Я обшивал творческую Москву все семь лет, что прожил в ней. И скульптору Эрнсту Неизвестному сделал джинсы, и поэту Окуджаве, и ещё сотням, уже забытым мною «творческим работникам» и их подругам. Жене писателя Мамлеева, помню, сшил белые, в чёрт знает как далеко отстоящем от современности году.
В последние годы мои в России я достиг высшего пилотажа, стал подделывать иностранные изделия, специализировался на женских брюках, снабжая их иностранными этикетками. То есть стал контрафактором.
Этикетки, также как и иностранный образец для копирования, и ткань приносила мне длинноносая девушка Ирина, жена поэта Игоря Холина.

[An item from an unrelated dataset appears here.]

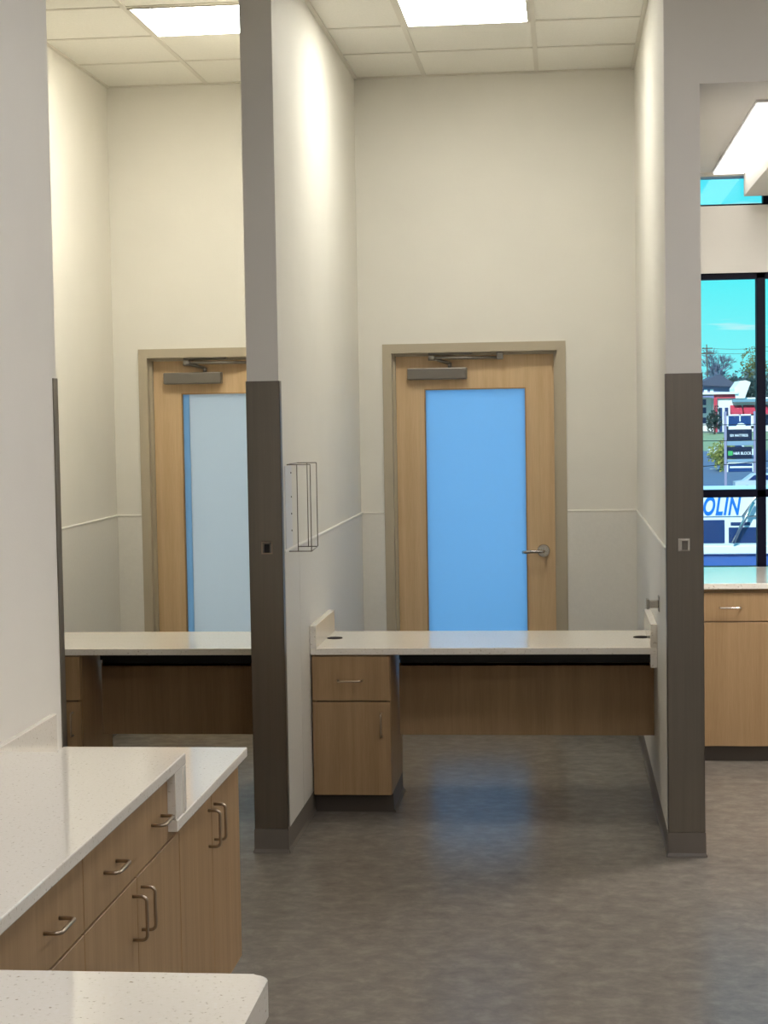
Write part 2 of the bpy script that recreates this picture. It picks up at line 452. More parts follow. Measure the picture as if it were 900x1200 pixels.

В Москве есть сейчас журналистка Арина Холина. Так вот, этикетки, образец и ткань приносила мне её молодая мама.
Я получал 15 рублей за штуку.
15 рублей за брюки без карманов! Я мог изготовить, если был заказ, и две, а то и три пары за день.
Я чувствовал себя, конечно же, мошенником, но большим мошенником, художником, подделывающим шедевры Рафаэля, предположим.
Моя портновская деятельность фактически прекратилась в 1974 году, когда мне пришлось покинуть СССР.
В 1975 году я осел в Нью-Йорке.
Шить джинсы на родине джинсов не было необходимости.
Иногда недружелюбные биографы пытаются меня унизить, мол, «мы знали его как портного, джинсы шил!».
Я же горжусь своими уменьями, приобретёнными в жизни.